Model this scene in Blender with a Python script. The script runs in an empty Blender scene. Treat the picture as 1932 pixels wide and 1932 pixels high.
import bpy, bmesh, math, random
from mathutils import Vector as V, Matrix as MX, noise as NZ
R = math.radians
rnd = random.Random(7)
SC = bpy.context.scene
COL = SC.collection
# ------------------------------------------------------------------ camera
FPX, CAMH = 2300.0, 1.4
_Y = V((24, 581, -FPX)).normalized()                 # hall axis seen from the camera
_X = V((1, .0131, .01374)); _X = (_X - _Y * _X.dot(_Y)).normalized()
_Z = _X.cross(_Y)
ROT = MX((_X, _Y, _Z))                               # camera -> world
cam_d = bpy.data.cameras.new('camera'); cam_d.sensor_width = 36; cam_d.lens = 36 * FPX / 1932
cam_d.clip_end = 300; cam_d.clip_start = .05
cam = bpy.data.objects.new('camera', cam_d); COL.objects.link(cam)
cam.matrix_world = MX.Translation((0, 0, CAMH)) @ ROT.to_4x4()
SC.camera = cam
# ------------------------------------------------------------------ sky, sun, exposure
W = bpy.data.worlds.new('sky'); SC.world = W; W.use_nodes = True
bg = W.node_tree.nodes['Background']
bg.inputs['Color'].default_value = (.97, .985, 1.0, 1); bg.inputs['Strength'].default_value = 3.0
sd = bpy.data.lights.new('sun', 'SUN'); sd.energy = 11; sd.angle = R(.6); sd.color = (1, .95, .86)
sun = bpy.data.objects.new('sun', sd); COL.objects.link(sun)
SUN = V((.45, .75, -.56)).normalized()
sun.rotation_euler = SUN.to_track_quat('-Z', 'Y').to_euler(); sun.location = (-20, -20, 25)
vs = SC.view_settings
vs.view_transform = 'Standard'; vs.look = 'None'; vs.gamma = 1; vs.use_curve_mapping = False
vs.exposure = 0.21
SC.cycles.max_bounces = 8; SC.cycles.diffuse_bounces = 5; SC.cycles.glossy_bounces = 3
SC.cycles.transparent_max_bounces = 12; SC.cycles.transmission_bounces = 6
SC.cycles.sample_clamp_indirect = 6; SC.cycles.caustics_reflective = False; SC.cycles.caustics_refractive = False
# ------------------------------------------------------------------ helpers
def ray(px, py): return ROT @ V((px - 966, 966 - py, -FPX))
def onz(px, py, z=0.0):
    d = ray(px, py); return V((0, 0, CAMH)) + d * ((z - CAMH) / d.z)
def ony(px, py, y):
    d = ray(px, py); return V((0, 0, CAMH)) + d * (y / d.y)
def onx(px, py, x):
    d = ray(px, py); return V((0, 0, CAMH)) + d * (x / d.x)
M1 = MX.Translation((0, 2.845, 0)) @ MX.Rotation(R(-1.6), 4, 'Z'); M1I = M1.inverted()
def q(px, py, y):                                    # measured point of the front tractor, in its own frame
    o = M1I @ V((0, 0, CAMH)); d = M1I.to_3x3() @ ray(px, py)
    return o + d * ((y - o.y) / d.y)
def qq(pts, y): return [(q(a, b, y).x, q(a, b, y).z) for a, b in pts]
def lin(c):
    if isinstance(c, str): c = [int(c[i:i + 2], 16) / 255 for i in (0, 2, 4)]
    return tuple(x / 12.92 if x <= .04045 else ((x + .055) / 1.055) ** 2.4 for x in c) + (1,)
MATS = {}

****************

Reproduce the material precisely, including every line.

**The result:**
Model this scene in Blender with a Python script. The script runs in an empty Blender scene. Treat the picture as 1932 pixels wide and 1932 pixels high.
import bpy, bmesh, math, random
from mathutils import Vector as V, Matrix as MX, noise as NZ
R = math.radians
rnd = random.Random(7)
SC = bpy.context.scene
COL = SC.collection
# ------------------------------------------------------------------ camera
FPX, CAMH = 2300.0, 1.4
_Y = V((24, 581, -FPX)).normalized()                 # hall axis seen from the camera
_X = V((1, .0131, .01374)); _X = (_X - _Y * _X.dot(_Y)).normalized()
_Z = _X.cross(_Y)
ROT = MX((_X, _Y, _Z))                               # camera -> world
cam_d = bpy.data.cameras.new('camera'); cam_d.sensor_width = 36; cam_d.lens = 36 * FPX / 1932
cam_d.clip_end = 300; cam_d.clip_start = .05
cam = bpy.data.objects.new('camera', cam_d); COL.objects.link(cam)
cam.matrix_world = MX.Translation((0, 0, CAMH)) @ ROT.to_4x4()
SC.camera = cam
# ------------------------------------------------------------------ sky, sun, exposure
W = bpy.data.worlds.new('sky'); SC.world = W; W.use_nodes = True
bg = W.node_tree.nodes['Background']
bg.inputs['Color'].default_value = (.97, .985, 1.0, 1); bg.inputs['Strength'].default_value = 3.0
sd = bpy.data.lights.new('sun', 'SUN'); sd.energy = 11; sd.angle = R(.6); sd.color = (1, .95, .86)
sun = bpy.data.objects.new('sun', sd); COL.objects.link(sun)
SUN = V((.45, .75, -.56)).normalized()
sun.rotation_euler = SUN.to_track_quat('-Z', 'Y').to_euler(); sun.location = (-20, -20, 25)
vs = SC.view_settings
vs.view_transform = 'Standard'; vs.look = 'None'; vs.gamma = 1; vs.use_curve_mapping = False
vs.exposure = 0.21
SC.cycles.max_bounces = 8; SC.cycles.diffuse_bounces = 5; SC.cycles.glossy_bounces = 3
SC.cycles.transparent_max_bounces = 12; SC.cycles.transmission_bounces = 6
SC.cycles.sample_clamp_indirect = 6; SC.cycles.caustics_reflective = False; SC.cycles.caustics_refractive = False
# ------------------------------------------------------------------ helpers
def ray(px, py): return ROT @ V((px - 966, 966 - py, -FPX))
def onz(px, py, z=0.0):
    d = ray(px, py); return V((0, 0, CAMH)) + d * ((z - CAMH) / d.z)
def ony(px, py, y):
    d = ray(px, py); return V((0, 0, CAMH)) + d * (y / d.y)
def onx(px, py, x):
    d = ray(px, py); return V((0, 0, CAMH)) + d * (x / d.x)
M1 = MX.Translation((0, 2.845, 0)) @ MX.Rotation(R(-1.6), 4, 'Z'); M1I = M1.inverted()
def q(px, py, y):                                    # measured point of the front tractor, in its own frame
    o = M1I @ V((0, 0, CAMH)); d = M1I.to_3x3() @ ray(px, py)
    return o + d * ((y - o.y) / d.y)
def qq(pts, y): return [(q(a, b, y).x, q(a, b, y).z) for a, b in pts]
def lin(c):
    if isinstance(c, str): c = [int(c[i:i + 2], 16) / 255 for i in (0, 2, 4)]
    return tuple(x / 12.92 if x <= .04045 else ((x + .055) / 1.055) ** 2.4 for x in c) + (1,)
MATS = {}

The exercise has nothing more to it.